BRIEF -
Retype, with no alterations, every line between the one containing "Recreate this scene" and the one containing "scene.camera = cam", counting both of those lines too. Pictures are to be left out.

+++ ENTRIES PROVIDED

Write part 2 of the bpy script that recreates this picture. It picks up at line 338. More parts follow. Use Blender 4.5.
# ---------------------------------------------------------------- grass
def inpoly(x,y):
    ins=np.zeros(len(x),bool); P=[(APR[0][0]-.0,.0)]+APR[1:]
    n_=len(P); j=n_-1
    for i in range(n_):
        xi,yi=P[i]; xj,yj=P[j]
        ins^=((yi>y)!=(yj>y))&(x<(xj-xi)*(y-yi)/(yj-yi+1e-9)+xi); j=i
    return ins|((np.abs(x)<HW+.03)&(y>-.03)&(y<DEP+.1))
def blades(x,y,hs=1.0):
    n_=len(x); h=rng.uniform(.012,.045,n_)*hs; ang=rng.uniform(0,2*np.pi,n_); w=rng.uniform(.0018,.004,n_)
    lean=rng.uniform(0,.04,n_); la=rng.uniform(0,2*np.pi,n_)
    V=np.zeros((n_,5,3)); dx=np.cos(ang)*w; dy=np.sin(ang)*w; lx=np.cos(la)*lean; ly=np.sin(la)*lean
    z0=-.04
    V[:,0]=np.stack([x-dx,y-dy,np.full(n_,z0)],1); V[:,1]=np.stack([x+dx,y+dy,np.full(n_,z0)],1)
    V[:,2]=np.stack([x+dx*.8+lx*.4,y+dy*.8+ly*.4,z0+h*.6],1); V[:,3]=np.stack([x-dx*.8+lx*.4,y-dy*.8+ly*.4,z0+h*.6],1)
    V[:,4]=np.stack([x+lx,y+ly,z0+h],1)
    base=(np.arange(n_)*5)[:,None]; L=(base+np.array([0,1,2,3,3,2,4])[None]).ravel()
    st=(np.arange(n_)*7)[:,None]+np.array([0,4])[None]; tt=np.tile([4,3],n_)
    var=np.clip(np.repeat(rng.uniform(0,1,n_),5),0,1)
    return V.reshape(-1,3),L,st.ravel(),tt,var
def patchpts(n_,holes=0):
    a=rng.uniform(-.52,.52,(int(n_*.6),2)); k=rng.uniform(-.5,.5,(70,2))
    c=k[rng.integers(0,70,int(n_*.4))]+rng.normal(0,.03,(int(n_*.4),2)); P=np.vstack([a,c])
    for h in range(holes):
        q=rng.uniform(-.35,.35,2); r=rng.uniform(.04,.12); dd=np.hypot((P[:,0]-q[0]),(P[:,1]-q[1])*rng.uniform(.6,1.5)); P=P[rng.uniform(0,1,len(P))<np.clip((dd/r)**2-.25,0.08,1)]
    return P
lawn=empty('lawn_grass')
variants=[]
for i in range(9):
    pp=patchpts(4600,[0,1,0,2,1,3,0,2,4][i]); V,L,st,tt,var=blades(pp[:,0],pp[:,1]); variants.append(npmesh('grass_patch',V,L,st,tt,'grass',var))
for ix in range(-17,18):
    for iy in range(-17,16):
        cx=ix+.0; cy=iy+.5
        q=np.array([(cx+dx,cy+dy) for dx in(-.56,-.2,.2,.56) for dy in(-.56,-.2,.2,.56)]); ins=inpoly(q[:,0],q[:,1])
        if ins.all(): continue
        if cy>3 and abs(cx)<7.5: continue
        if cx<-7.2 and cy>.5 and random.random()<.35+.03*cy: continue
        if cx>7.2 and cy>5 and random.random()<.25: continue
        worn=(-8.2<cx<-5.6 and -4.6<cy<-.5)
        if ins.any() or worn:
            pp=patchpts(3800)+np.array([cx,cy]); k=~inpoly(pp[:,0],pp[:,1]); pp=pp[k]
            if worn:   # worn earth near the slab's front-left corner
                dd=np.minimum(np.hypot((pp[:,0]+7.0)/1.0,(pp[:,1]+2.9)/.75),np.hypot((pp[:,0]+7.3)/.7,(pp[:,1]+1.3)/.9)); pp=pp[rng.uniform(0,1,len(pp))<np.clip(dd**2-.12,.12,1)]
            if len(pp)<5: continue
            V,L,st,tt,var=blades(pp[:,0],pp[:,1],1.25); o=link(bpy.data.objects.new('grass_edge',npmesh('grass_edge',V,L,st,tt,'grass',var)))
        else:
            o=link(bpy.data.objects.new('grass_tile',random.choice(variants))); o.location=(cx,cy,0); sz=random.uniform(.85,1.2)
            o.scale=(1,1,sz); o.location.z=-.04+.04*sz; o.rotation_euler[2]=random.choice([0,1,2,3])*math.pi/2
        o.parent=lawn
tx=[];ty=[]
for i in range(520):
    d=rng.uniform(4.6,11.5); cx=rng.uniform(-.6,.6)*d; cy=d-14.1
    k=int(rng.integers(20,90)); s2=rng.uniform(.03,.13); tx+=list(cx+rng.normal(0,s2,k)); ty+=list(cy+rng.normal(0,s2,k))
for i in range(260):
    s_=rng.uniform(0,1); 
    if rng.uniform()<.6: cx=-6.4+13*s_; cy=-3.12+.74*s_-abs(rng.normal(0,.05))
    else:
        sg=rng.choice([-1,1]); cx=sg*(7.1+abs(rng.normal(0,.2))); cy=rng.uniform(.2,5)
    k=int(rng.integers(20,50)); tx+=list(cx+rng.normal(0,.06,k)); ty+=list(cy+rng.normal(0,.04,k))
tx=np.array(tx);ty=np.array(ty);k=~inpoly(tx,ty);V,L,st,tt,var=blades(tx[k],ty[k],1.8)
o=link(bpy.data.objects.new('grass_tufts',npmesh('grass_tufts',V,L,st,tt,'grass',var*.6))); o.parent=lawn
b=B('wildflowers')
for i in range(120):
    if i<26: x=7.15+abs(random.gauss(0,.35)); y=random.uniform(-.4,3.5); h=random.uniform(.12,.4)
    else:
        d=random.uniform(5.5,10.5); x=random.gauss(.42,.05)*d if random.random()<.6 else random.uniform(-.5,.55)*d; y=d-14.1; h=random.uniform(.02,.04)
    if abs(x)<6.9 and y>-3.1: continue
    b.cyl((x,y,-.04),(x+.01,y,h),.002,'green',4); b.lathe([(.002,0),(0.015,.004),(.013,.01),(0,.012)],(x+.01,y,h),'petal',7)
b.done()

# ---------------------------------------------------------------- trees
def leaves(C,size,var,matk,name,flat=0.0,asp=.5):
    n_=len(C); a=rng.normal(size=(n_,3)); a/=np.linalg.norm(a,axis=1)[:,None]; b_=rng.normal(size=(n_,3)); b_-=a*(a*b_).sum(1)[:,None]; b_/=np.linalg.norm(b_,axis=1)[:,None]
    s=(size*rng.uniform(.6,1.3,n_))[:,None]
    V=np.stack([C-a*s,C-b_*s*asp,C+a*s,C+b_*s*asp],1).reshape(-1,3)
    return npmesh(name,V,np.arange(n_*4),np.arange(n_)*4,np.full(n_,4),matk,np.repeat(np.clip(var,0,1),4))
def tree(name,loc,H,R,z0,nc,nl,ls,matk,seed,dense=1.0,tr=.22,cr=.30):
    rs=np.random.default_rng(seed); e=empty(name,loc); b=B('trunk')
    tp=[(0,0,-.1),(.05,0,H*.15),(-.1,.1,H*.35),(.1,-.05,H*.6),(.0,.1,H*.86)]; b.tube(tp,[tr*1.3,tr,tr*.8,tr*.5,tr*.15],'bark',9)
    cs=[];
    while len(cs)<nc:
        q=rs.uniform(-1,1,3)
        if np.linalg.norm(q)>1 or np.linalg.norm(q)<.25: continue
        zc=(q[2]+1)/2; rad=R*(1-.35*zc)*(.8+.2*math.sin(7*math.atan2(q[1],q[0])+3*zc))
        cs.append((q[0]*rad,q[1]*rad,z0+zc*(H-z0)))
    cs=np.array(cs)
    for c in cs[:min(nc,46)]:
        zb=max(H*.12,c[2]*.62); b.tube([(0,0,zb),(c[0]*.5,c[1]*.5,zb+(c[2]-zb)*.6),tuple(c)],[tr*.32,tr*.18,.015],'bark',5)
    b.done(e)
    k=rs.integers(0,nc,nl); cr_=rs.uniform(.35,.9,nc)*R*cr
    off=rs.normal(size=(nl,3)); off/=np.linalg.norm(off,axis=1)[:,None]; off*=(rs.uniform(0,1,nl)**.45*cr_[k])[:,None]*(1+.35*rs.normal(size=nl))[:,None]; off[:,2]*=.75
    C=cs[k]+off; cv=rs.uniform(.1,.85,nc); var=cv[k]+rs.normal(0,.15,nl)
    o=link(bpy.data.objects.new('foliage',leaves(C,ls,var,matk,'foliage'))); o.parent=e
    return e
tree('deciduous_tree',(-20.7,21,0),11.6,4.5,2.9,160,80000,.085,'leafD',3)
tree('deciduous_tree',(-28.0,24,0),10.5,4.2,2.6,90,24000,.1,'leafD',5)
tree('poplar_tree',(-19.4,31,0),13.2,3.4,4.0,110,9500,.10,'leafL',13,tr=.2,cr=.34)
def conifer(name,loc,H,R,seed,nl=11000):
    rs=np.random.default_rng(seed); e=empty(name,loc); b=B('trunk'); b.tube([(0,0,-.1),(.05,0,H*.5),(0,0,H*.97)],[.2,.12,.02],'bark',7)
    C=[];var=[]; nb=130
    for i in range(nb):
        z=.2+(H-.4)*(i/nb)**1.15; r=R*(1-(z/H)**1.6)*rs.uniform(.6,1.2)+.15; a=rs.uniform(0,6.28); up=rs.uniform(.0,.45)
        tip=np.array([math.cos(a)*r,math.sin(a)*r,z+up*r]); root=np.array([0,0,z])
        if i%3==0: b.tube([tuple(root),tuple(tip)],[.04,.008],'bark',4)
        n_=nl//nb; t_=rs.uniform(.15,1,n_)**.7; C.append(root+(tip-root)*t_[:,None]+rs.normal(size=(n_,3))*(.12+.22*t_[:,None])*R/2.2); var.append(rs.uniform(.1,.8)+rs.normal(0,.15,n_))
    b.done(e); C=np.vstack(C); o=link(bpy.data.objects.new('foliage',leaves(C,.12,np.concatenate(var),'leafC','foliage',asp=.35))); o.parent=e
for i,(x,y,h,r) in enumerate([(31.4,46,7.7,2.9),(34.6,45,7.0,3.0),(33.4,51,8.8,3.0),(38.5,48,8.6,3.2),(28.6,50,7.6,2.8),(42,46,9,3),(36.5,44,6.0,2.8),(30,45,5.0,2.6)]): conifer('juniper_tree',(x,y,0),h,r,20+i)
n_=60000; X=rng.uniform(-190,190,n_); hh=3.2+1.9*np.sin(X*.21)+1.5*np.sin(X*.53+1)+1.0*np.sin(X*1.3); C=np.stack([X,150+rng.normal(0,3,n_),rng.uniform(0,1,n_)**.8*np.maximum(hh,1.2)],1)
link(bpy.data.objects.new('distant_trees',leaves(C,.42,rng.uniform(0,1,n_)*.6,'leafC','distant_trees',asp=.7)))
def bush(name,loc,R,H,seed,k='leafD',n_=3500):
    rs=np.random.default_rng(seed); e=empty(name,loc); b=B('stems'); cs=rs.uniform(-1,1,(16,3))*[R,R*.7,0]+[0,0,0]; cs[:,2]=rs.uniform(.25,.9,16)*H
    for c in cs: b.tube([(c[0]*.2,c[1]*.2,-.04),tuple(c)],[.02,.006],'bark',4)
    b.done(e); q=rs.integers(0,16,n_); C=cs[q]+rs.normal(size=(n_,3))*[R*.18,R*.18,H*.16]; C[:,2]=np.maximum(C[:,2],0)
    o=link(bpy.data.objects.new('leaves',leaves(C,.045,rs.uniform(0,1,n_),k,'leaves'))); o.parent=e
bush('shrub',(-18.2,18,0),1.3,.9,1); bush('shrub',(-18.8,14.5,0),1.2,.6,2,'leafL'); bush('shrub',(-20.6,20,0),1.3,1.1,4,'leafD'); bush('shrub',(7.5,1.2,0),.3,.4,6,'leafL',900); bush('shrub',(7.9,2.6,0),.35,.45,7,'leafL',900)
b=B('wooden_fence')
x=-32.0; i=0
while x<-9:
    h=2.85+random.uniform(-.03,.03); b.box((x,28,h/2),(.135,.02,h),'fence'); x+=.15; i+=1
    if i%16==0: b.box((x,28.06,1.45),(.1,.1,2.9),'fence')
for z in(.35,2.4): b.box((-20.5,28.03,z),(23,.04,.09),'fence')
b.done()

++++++
+++ ENTRIES PROVIDED

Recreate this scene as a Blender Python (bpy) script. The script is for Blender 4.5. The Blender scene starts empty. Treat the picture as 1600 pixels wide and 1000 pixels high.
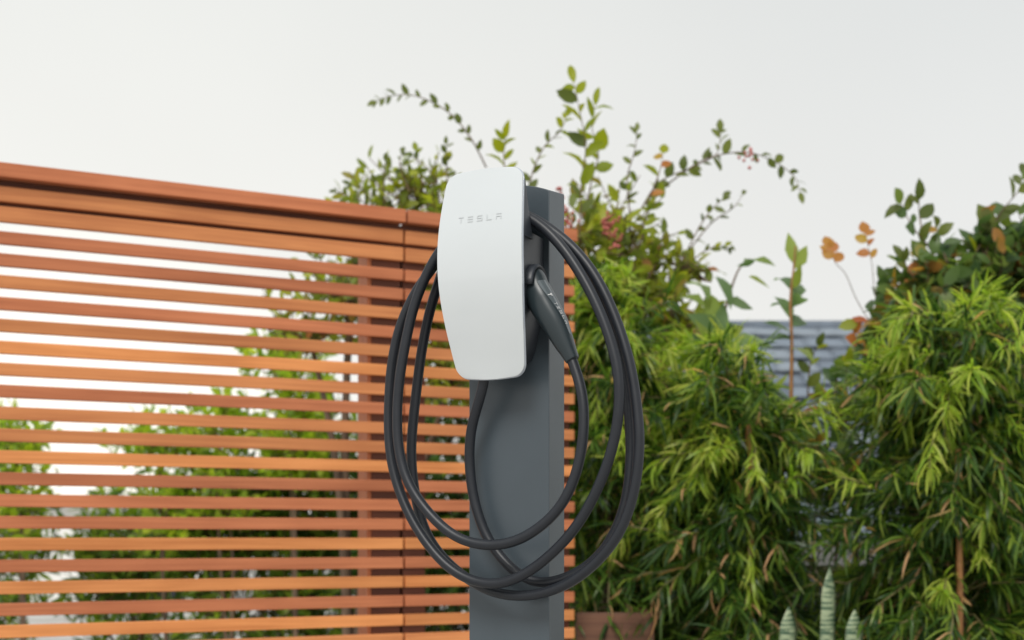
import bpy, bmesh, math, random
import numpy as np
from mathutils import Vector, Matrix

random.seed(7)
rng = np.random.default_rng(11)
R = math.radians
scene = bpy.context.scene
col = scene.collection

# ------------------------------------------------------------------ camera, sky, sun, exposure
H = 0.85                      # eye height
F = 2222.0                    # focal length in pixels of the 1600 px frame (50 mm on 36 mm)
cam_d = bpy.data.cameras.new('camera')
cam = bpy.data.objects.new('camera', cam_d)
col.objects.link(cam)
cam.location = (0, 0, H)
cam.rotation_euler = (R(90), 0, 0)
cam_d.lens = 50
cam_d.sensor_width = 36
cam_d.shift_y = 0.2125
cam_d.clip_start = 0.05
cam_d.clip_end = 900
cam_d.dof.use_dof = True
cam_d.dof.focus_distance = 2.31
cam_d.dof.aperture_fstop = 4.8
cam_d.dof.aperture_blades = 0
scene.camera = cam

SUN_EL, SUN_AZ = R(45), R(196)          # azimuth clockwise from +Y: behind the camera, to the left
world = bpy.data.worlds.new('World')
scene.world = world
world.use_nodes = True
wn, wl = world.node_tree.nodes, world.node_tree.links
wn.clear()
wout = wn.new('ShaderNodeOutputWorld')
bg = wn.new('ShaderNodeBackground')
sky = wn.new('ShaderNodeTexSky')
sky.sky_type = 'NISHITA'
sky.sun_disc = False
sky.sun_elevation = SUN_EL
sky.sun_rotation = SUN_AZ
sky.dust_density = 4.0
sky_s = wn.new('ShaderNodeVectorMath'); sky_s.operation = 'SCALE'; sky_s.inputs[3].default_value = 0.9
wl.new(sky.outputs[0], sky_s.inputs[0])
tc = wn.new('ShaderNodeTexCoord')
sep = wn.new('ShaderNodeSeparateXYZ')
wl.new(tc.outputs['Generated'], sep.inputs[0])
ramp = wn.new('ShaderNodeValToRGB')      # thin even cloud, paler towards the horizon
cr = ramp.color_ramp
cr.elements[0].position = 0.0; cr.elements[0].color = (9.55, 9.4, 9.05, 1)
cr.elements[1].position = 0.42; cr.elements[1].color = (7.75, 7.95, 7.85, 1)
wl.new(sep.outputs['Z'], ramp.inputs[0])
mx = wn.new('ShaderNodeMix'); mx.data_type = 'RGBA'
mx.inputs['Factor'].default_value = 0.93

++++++

ANSWER TO THE PROBLEM -
Recreate this scene as a Blender Python (bpy) script. The script is for Blender 4.5. The Blender scene starts empty. Treat the picture as 1600 pixels wide and 1000 pixels high.
import bpy, bmesh, math, random
import numpy as np
from mathutils import Vector, Matrix

random.seed(7)
rng = np.random.default_rng(11)
R = math.radians
scene = bpy.context.scene
col = scene.collection

# ------------------------------------------------------------------ camera, sky, sun, exposure
H = 0.85                      # eye height
F = 2222.0                    # focal length in pixels of the 1600 px frame (50 mm on 36 mm)
cam_d = bpy.data.cameras.new('camera')
cam = bpy.data.objects.new('camera', cam_d)
col.objects.link(cam)
cam.location = (0, 0, H)
cam.rotation_euler = (R(90), 0, 0)
cam_d.lens = 50
cam_d.sensor_width = 36
cam_d.shift_y = 0.2125
cam_d.clip_start = 0.05
cam_d.clip_end = 900
cam_d.dof.use_dof = True
cam_d.dof.focus_distance = 2.31
cam_d.dof.aperture_fstop = 4.8
cam_d.dof.aperture_blades = 0
scene.camera = cam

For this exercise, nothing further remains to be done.